Reporter’s Notes: This rule is similar to Federal Rule 84, but it permits the Court, consistent with the power to make “general rules with respect to . . . forms” conferred by 12 V.S.A. § 1, to revise or add forms without going through the formal amendment process required by that Act. Note that the forms in the appendix are not merely illustrative. They are expressly declared to be “sufficient under the rules.”
Amendment History
Amended Dec. 13, 2021, eff. Feb. 14, 2022.
Plain-English Summary
Rule 84 is short but useful: any form the Court Administrator approves and posts on the Judiciary website is good enough to satisfy the civil rules. More than that, those forms model the kind of plain, uncomplicated pleading the rules are built around — a complaint does not need elaborate detail to do its job.
The rule once pointed to a printed Appendix of Forms bound with the rules themselves, but that appendix has been abrogated. The Court Administrator's office now maintains a "Forms Library" directly on the Judiciary website, covering far more ground than the old print appendix ever did and built for electronic filing. Rule 84 was updated to reflect that shift, but its underlying point has not changed: the approved forms remain "sufficient under the rules" and continue to set the standard for the simplicity and brevity Rule 8 calls for in pleading.

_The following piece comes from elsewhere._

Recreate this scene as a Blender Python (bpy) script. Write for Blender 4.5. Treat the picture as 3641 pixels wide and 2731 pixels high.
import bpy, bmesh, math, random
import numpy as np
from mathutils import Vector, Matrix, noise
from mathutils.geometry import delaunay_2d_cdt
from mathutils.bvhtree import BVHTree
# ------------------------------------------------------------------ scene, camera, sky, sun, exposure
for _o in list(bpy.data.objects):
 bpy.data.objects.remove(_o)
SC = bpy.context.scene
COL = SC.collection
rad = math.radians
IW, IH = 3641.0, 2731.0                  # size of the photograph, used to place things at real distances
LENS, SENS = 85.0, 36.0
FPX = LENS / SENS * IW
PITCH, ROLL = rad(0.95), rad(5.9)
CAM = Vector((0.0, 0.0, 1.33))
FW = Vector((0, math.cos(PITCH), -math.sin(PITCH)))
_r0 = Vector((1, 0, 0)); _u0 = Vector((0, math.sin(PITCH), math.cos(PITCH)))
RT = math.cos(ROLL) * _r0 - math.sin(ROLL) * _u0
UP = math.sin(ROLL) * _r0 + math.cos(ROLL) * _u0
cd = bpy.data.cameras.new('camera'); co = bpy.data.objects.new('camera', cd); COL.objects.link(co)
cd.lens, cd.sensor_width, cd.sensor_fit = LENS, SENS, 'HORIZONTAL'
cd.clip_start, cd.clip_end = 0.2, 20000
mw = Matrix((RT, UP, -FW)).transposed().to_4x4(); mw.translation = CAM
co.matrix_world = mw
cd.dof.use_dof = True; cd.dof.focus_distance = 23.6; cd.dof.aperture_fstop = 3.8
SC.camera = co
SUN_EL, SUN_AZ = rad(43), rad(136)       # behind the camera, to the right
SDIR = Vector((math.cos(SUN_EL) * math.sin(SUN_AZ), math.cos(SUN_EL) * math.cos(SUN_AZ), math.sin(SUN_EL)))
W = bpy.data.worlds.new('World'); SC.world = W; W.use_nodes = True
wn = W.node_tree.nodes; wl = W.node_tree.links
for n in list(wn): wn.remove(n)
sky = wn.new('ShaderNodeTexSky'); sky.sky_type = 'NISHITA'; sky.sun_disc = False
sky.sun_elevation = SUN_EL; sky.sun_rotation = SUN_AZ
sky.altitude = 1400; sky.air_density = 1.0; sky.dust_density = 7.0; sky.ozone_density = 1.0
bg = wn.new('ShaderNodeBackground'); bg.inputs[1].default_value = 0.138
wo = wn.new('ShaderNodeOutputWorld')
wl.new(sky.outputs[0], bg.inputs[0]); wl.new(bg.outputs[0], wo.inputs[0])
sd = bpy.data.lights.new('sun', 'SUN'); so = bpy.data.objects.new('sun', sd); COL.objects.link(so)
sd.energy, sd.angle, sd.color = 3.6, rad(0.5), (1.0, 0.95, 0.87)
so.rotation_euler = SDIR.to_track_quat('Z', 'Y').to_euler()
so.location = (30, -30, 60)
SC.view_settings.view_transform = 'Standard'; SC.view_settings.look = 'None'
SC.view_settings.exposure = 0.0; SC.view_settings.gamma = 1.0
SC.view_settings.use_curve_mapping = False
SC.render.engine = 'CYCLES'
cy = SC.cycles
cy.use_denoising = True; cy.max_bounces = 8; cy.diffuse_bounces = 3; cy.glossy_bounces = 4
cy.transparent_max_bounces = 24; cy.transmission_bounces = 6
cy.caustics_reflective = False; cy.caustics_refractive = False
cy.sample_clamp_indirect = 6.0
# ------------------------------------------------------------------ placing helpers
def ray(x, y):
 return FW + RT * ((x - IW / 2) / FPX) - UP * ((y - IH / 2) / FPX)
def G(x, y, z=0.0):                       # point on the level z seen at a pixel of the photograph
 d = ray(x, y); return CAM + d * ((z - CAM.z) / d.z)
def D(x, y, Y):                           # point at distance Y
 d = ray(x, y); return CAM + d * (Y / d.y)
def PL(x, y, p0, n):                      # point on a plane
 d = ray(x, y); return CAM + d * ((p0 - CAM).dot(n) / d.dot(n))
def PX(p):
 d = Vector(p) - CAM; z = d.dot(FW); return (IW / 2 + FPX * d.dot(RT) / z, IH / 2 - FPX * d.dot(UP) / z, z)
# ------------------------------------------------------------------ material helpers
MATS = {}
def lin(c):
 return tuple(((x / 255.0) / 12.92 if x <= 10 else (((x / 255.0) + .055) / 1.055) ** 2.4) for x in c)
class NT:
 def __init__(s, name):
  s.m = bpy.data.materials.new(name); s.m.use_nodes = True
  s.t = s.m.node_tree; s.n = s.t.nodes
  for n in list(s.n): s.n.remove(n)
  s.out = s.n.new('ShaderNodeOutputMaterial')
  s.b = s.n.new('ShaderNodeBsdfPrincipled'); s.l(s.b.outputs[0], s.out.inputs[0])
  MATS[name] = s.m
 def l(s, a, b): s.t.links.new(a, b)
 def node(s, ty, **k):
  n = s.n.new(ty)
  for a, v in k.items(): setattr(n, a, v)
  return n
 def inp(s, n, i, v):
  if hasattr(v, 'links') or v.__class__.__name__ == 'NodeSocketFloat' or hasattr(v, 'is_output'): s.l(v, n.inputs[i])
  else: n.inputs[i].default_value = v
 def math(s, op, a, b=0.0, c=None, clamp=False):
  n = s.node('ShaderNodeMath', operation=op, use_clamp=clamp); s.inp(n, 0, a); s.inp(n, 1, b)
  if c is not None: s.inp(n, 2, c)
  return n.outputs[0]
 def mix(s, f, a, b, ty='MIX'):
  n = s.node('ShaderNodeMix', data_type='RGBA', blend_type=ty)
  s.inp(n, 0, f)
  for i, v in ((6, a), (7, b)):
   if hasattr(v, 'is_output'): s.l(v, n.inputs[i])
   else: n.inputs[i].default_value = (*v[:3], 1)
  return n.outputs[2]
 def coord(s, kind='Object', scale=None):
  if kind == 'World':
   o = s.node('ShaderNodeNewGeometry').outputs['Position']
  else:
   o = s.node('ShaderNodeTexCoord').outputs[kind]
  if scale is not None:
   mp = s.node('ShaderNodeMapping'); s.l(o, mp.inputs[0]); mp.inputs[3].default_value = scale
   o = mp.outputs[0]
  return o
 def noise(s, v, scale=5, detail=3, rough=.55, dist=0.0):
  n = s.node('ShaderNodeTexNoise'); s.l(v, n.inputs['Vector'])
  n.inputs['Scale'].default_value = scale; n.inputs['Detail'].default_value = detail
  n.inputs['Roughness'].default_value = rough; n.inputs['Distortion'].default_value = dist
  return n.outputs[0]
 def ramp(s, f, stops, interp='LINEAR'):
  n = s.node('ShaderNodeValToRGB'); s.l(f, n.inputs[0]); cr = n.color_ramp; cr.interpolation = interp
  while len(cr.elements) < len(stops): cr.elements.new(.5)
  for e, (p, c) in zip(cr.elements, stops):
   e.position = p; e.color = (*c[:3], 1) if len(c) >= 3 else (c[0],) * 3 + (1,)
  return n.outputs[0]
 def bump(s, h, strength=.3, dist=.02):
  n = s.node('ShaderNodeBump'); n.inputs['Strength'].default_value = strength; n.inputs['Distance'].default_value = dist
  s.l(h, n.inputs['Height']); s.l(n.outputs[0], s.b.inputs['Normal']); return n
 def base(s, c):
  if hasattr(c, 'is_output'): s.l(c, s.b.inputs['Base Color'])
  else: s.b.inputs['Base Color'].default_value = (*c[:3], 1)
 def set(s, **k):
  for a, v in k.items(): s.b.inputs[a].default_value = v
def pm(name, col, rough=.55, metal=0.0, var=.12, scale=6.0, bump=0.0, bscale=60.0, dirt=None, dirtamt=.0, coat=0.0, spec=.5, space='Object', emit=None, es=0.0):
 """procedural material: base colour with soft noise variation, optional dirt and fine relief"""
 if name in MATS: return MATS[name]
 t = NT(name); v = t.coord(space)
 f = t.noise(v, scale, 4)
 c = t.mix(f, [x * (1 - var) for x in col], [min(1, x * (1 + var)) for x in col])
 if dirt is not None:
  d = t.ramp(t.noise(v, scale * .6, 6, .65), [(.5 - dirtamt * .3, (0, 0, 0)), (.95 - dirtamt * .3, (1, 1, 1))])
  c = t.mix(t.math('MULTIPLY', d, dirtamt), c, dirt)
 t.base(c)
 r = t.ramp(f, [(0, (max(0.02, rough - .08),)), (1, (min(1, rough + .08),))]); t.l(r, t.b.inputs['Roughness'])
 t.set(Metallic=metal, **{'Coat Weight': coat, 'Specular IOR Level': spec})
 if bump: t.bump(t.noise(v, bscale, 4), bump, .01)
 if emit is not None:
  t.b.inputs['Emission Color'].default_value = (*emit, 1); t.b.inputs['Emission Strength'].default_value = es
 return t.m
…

The rule also confirms who is responsible for keeping the forms current — the Court Administrator, rather than a formal rule-amendment process for every change. That flexibility lets the forms library keep pace with new practice areas and electronic-filing requirements without holding up every update behind the rulemaking process.
Frequently Asked Questions
Where can I find the official forms referenced in Rule 84?
On the Judiciary website, in the Forms Library the Court Administrator maintains and updates, which has replaced the older printed Appendix of Forms.
Are the approved forms just examples, or must I use them?
The rule declares them "sufficient under the rules," meaning a properly completed approved form satisfies pleading requirements. They also illustrate the brevity and simplicity the rules contemplate more generally.
Who decides which forms are approved?
The Court Administrator, who may now or in the future approve and publish forms on the Judiciary website under Rule 84.
Does using an approved form change the pleading standards of Rule 8?
No. The forms are meant to satisfy and illustrate existing pleading standards, not to alter the requirements of Rule 8 for a short and plain statement of a claim or defense.
Is there still a printed Appendix of Forms bound with the rules?
No. That appendix has been abrogated, and the Judiciary website's Forms Library is now the primary source for the forms Rule 84 addresses.